Joana Mallwitz, the first woman to become chief conductor of one of Berlin’s major orchestras, has put the music of Kurt Weill at the heart of her first season with the Konzerthausorchester Berlin. Having signed with Deutsche Grammophon in June 2023, she was keen to devote her first DG album to a man whose name is synonymous with the city of Berlin. “Weill is one of the most fascinating composers of all time,” says Mallwitz. “His music is so unique. It has an honesty to it – it’s rough and edgy, but also incredibly beautiful. And as different as his works are, there’s something about his sound that is instantly recognisable. It’s good to be bringing his early music home to Berlin.”

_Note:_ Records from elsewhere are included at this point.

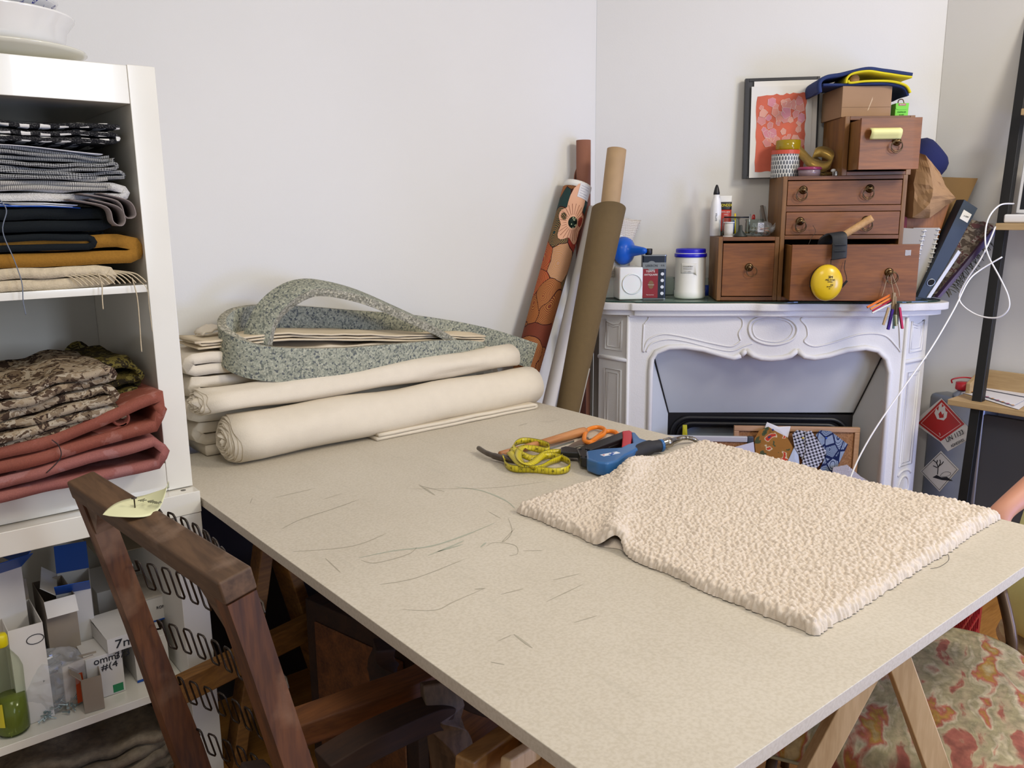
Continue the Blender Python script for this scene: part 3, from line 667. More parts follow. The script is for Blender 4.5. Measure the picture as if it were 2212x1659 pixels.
bm = B(); rnd = random.Random(5)
for k in range(60):
    M = Matrix.Translation((.01+rnd.random()*.075, .01+rnd.random()*.12, rnd.random()*.035)) @ Matrix.Rotation(rnd.gauss(.5, .3), 4, 'Z') @ Matrix.Rotation(rnd.gauss(0, .3), 4, 'X')
    box(bm, -.014, .014, -.003, .003, 0, .004, M)
obj('strips', bm, STEEL, t)
b7, w7, h7 = carton('tall carton with a torn kraft edge beside the circled one', 103, 172, 1290, 1440, 2.09, .14, KRAFTG, True, flaps=(('front', .04, -60, CARD),)); dropp(b7)
b8, w8, h8 = carton('blue and white carton lid tipped open at the left edge', -40, 62, 1240, 1352, 2.07, .15, CARD, True, flaps=(('front', .085, 35, BLUEC), ('right', .05, 50, BLUEC)), yaw=.25); dropp(b8)
b9, w9, h9 = carton('blue and white carton with raised flap and black nails inside', 125, 200, 1275, 1360, 2.13, .14, CARD, True, flaps=(('front', .06, 40, BLUEC), ('back', .07, 60, BLUEC), ('left', .04, 40, CARD)), yaw=-.2); dropp(b9)
b10, w10, h10 = carton('plain beige carton at the back behind the chair rail', 215, 345, 1190, 1262, 2.24, .18, plain('beige_carton', 'a0947f', .8), base=.56); dropp(b10)
b11, w11, h11 = carton('closed white carton stack piece supporting the beige carton', 215, 350, 1262, 1400, 2.24, .18, CARD); dropp(b11)
b12, w12, h12 = carton('worn grey carton leaning behind the bottle', -30, 30, 1300, 1440, 2.20, .12, KRAFTG, True); dropp(b12)
# orange packet, plastic bag, screws
t = thing('paper_packet', 'white paper packet with an orange print, standing among the cartons', 'packet', (xs(135, 1440, 2.0), 2.0, .301), .2)
obj('packet', sheet(B(), lambda u, v: Vector((.07*u, .008*math.sin(PI*u)*math.cos(PI*v/2), .11*v)), 6, 6, .006), plain('packet_paper', 'b9aea2', .7), t, smooth=True)
obj('orange_print', sheet(B(), lambda u, v: Vector((.020+.022*u*(1-.3*v), -.0012+.008*math.sin(PI*.45)*math.cos(PI*(.1+.7*v)/2)-.0135, .012+.075*v)), 4, 4, .0006), plain('orange_print', 'b8481d', .6), t)
t = thing('plastic_bag', 'crumpled clear plastic bag of screws on the cabinet shelf', 'plastic bag', (xs(45, 1530, 1.975), 1.975, .301))
def film(name, a=.3, col='d5d8da'):
    m, nt, b = _mat(name); b.inputs['Base Color'].default_value = c4(col); b.inputs['Roughness'].default_value = .2; b.inputs['Alpha'].default_value = a; b.inputs['Specular IOR Level'].default_value = .8; return m
FILM = film('clear_film', .28)
def crumple(w_, d_, h_, seed, n=26):
    bm = B(); bmesh.ops.create_icosphere(bm, subdivisions=4, radius=1)
    for v in bm.verts:
        q = v.co.copy(); r = 1+.28*nz(q.x*2.2+seed, q.y*2.2, q.z*2.2)+.16*abs(nz(q.x*6, q.y*6+seed, q.z*6))
        v.co = Vector((q.x*w_*r/2, q.y*d_*r/2, max(0, (q.z*r*.5+.5))*h_))
    return bm
o = obj('film', crumple(.15, .09, .14, 3), FILM, t, loc=(.075, .055, 0))
t2 = thing('screws', 'grey screws and wall plugs inside the clear plastic bag', 'screws', (xs(80, 1530, 1.975), 1.985, .303)); t2['kind'] = 'stuff'
bm = B()
for k in range(45):
    M = Matrix.Translation((rnd.random()*.09, rnd.random()*.05, .003+rnd.random()*.02)) @ Matrix.Rotation(rnd.random()*6, 4, 'Z') @ Matrix.Rotation(rnd.gauss(0, .4), 4, 'Y')
    lathe(bm, [(.0035, -.010), (.0035, -.008), (.0014, -.007), (.0012, .008), (0, .011)], 7, M @ Matrix.Rotation(PI/2, 4, 'Y'))
obj('screws', bm, plain('zinc_screws', '9fb0b4', .35, .8), t2)
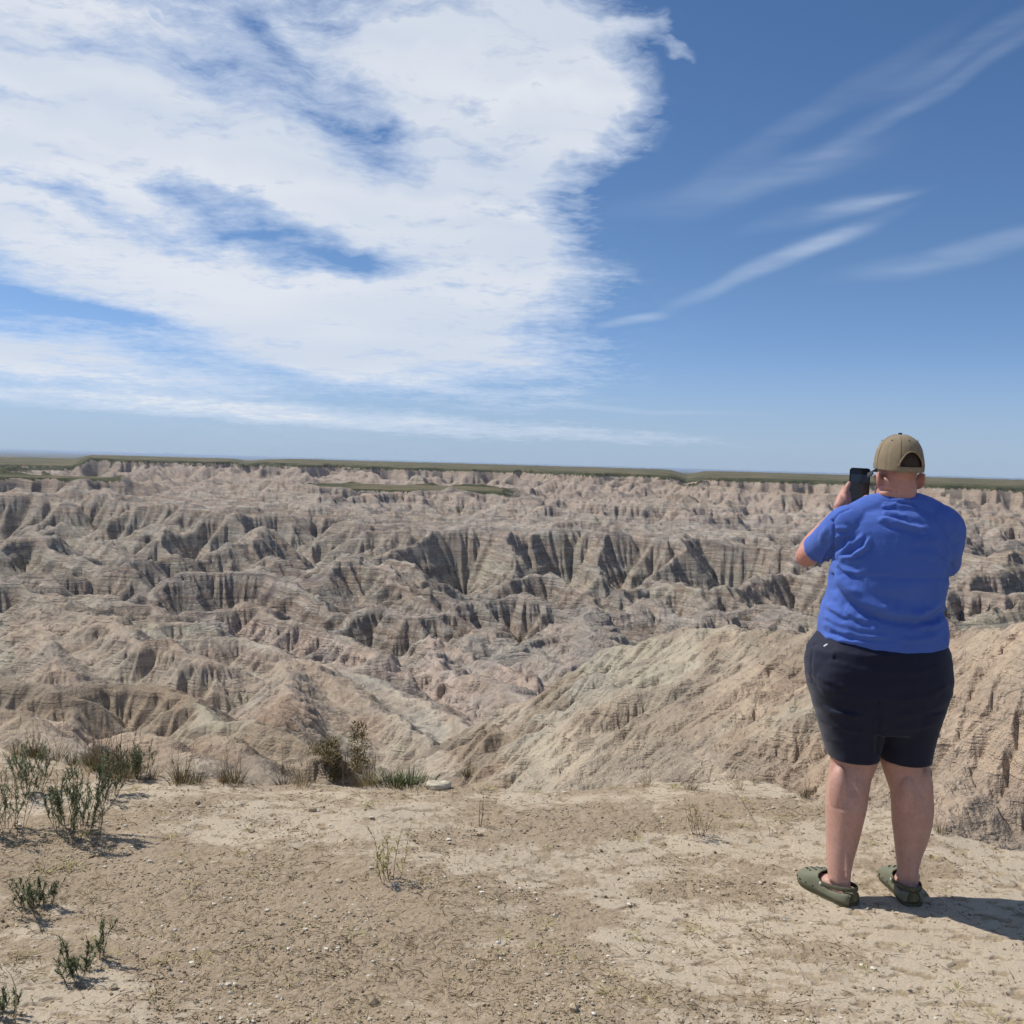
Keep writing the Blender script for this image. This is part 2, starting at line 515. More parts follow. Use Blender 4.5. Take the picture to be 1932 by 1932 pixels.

The Kurt Weill Album presents three works that the conductor and her orchestra have also performed live during the 2023–24 season: Symphony No. 1 “Berliner Symphonie”, Symphony No. 2 “Fantaisie symphonique” and Die Sieben Todsünden (The Seven Deadly Sins). It will be released digitally and on CD on 2 August 2024. The opening movement of Symphony No. 2 will be available to stream from 14 June, followed on 12 July by an excerpt from Symphony No. 1.
Kurt Weill (1900–1950) wrote the “Berliner Symphonie” when he was 21, while studying in Berlin with Busoni. It was based on incidental music planned for a Festspiel by Johannes R. Becher and, for Mallwitz, reveals a young composer who “wants to do and say everything”. As she adds, however, “it’s held together by an idea heard at the beginning, a beautiful melody played by the solo strings. Maybe the search for peace? At the very end, this idea comes back – the piece ends with a deep C minor chord, which seems to offer reassurance that peace is possible if you believe in it.”
“Mallwitz gives Weill’s First Symphony force and expressive power, and lovingly polishes it
to a bright sheen. It could not sound better” – rbb Kultur
She programmed the symphony in her inaugural performance as chief conductor of the Konzerthausorchester Berlin (available on STAGE+). Weill himself never heard it performed.
He completed his Second Symphony in France in 1934, having fled Nazi Germany in March 1933. Mallwitz sees this, his last orchestral work, as “a window through which you get thrown right into Berlin in the 20s. It was a world full of contradictions – one that was very fast, very modern, but paralysed between the two wars, between trauma and foreboding.” She sums the symphony up as “dangerous music” with “a feeling of melancholic beauty that might explode at any time”.
The Kurt Weill Album also features The Seven Deadly Sins, initially decribed as a “sung ballet”. Setting texts by Brecht, it was first staged in Paris in June 1933, starring Weill’s wife, Lotte Lenya. As Mallwitz notes, it tells the story of a young woman effectively broken in two by her greedy, abusive family. Katharine Mehrling plays Anna I & II, with the other roles sung by tenors Michael Porter and Simon Bode, baritone Michael Nagl and bass-baritone Oliver Zwarg.
For the opening concerts of their new season (6 & 7 September), Joana Mallwitz and the Konzerthausorchester Berlin will be joined for the Dvořák Cello Concerto by Sheku Kanneh-Mason, in his first appearance as Artist in Residence at the Konzerthaus. Further highlights of the conductor’s 2024–25 schedule include her debut with the Berliner Philharmoniker at the Berlin Philharmonie, in a programme of works by Hindemith, Prokofiev, Rachmaninoff and Ravel (March 2025); performances of music by Marko Nikodijevic, Schubert and Tchaikovsky with the Los Angeles Philharmonic at Walt Disney Hall, LA (later the same month); and her debut at the Metropolitan Opera, New York, in a revival of Sir Richard Eyre’s production of Le nozze di Figaro (March/April).